Cromwell, in describing what had passed to Chapuys, said that he was sorry that things had gone no better, but that he was not discouraged. The King had directed him to thank Chapuys for his exertions, and, for himself, he trusted that the Ambassador would persevere. If the Emperor would send even a letter of credit the King would be satisfied. In all his private conversations, although he had taken the responsibility on himself, he had acted under the King’s instructions. The Ambassador asked him, if this was so, what could have caused the change. He answered that kings had humours and peculiarities of their own, unknown to ordinary mortals. In spite of what had passed, the King was writing at that moment to Francis, to require him to desist from his enterprise against Italy.

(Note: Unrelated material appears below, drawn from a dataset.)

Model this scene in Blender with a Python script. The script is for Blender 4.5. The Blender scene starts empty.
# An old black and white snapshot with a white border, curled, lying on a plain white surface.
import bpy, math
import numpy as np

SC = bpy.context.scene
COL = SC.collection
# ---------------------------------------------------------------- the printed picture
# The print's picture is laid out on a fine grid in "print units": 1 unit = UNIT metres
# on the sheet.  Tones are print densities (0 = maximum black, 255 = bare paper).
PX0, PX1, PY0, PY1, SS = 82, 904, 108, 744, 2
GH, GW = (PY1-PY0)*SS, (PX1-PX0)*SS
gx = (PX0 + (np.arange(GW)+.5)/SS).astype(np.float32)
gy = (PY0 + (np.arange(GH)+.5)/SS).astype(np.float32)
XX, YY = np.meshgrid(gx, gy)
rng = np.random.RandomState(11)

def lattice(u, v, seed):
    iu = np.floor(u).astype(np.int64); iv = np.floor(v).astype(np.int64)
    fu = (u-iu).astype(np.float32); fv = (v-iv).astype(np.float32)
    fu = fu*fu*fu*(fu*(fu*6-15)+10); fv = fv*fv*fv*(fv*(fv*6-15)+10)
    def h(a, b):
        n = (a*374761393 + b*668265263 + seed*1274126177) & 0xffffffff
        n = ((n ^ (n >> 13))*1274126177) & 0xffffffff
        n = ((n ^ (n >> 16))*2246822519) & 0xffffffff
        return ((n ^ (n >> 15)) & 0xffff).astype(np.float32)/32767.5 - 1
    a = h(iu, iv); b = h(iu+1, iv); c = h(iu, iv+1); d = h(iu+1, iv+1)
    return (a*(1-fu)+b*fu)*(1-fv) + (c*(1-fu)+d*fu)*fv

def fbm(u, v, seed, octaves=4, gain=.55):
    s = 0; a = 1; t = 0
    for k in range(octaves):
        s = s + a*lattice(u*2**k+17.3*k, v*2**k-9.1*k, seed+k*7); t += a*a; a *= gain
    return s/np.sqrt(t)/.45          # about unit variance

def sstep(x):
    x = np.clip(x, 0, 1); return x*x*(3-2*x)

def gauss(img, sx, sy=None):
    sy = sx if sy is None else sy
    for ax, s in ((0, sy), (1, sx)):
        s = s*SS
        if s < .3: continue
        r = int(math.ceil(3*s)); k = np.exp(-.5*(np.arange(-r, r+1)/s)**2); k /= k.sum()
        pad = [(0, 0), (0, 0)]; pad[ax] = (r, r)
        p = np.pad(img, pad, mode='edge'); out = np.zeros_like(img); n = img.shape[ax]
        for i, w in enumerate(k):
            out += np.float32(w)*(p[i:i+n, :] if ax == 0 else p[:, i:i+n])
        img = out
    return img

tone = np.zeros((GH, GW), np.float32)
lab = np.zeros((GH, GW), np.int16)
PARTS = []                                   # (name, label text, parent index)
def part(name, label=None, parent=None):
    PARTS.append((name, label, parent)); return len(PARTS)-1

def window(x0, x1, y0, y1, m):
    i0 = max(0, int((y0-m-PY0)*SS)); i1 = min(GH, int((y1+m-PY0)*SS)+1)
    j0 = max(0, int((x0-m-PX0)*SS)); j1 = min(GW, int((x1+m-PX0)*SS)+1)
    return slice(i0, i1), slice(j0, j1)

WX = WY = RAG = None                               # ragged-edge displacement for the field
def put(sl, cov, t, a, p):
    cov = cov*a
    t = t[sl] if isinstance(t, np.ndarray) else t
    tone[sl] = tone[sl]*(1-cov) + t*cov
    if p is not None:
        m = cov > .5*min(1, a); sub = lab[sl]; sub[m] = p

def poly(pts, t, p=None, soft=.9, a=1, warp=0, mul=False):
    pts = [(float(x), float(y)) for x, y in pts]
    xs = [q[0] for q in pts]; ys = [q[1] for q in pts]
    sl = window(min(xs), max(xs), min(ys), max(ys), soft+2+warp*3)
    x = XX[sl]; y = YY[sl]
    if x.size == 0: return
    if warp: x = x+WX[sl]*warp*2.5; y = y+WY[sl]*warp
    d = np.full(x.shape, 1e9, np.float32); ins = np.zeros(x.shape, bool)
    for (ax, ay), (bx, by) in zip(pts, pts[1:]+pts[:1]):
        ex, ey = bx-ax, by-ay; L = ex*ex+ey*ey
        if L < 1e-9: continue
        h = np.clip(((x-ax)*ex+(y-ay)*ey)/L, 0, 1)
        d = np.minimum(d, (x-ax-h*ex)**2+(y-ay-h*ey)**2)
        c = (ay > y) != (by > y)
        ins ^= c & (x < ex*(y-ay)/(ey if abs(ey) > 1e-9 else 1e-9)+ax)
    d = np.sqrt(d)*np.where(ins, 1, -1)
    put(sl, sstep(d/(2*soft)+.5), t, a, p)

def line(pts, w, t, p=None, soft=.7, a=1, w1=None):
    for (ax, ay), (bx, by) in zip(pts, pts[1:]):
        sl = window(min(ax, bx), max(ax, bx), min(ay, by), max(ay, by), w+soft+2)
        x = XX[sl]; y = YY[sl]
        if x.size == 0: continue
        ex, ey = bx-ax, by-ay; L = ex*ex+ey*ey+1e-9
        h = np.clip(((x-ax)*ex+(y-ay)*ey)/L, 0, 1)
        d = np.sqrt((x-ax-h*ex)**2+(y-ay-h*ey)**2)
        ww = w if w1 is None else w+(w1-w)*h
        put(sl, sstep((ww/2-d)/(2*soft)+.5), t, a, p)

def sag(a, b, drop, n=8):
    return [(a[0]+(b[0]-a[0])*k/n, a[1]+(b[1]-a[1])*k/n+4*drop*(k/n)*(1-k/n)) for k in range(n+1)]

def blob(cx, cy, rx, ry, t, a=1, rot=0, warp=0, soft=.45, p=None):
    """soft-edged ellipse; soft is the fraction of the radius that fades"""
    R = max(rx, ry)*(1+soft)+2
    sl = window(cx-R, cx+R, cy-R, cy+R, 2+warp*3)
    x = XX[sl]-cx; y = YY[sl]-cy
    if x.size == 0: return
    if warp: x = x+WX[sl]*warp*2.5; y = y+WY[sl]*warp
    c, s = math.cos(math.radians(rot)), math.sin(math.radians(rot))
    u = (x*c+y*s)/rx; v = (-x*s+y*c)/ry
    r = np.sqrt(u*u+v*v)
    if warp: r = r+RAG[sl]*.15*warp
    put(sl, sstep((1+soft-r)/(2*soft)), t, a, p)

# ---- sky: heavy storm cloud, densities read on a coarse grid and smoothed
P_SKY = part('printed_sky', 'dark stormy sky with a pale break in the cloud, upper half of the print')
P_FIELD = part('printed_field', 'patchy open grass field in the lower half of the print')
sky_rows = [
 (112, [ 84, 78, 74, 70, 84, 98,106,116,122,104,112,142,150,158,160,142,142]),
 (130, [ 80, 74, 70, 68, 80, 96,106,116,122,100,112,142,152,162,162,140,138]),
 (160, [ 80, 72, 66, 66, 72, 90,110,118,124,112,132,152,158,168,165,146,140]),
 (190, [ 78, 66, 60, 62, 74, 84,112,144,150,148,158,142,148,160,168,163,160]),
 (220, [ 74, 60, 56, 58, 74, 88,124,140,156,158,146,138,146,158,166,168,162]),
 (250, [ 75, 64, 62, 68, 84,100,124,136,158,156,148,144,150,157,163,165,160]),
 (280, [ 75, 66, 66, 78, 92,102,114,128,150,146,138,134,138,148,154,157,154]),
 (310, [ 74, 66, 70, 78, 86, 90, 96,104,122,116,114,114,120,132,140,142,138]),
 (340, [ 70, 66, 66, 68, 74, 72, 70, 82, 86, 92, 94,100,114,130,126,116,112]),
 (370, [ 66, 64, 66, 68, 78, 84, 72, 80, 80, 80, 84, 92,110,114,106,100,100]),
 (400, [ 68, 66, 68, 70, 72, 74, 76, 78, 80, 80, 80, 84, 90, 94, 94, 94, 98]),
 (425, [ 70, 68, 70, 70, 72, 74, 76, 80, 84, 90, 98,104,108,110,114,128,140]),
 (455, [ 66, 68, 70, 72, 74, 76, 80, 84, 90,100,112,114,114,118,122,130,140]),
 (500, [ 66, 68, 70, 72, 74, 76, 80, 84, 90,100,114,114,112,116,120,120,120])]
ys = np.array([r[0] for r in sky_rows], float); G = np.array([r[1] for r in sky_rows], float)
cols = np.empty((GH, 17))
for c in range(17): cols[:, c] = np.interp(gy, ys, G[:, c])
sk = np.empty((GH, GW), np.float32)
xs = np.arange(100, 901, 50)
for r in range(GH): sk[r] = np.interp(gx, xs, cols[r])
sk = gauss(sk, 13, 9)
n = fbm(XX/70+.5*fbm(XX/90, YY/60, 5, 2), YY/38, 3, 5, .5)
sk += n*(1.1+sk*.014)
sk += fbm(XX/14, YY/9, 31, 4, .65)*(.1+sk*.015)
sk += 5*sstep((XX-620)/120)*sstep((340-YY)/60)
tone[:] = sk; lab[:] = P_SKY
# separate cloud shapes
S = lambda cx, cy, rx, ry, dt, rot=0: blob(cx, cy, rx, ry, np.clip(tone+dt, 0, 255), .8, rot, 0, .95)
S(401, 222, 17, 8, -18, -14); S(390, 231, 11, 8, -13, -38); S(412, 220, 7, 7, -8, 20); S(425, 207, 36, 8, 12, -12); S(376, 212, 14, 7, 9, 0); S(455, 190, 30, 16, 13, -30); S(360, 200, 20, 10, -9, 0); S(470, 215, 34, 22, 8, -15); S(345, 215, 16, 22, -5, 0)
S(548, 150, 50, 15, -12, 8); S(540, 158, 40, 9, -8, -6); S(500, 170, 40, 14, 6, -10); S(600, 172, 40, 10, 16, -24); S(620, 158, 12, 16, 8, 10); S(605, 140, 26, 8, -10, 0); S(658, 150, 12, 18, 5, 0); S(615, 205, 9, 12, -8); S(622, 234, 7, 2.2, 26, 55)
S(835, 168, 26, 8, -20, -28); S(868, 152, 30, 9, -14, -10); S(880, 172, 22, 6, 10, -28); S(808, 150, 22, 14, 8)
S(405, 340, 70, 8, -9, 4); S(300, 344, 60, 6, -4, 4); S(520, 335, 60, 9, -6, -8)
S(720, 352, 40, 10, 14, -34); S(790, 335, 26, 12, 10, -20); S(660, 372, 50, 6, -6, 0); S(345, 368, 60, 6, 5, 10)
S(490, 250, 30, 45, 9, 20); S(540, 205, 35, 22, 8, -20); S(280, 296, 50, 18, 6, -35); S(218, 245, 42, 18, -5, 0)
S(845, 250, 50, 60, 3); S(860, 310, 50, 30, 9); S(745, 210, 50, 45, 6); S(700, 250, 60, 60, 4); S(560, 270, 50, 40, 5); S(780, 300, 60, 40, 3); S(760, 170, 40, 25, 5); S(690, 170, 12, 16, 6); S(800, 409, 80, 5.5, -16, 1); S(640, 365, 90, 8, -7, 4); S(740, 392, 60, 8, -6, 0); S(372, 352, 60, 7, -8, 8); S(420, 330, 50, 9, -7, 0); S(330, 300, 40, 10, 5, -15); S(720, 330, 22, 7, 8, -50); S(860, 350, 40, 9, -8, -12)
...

Chapuys replied that he would endeavour to obtain the letter from the Emperor which the King demanded. He wrote to Charles, giving a full and perhaps accurate account of all that had passed; but he ended with advice of his own which showed how well Henry had understood Chapuys’s own character, and the slippery ground on which he was standing. Chapuys had disliked the treaty with England from the beginning. He told his master that Henry’s real purpose was to make him force out of the Pope a revocation of the sentence on the divorce. He recommended the Emperor once more to leave Henry to reap the fruit of his obstinacy, to come to terms with France, and allow the Pope to issue the Bull of Deposition—with a proviso that neither he nor Francis would regard any child as legitimate whom the King might have, either by the Concubine or by any other woman whom he might marry during the Concubine’s life, unless by a dispensation from the Pope, which was not likely to be asked for. He did not venture to hope that the Emperor would agree, but such a course, he said, would bring the King to his senses, and force would be unnecessary.[389]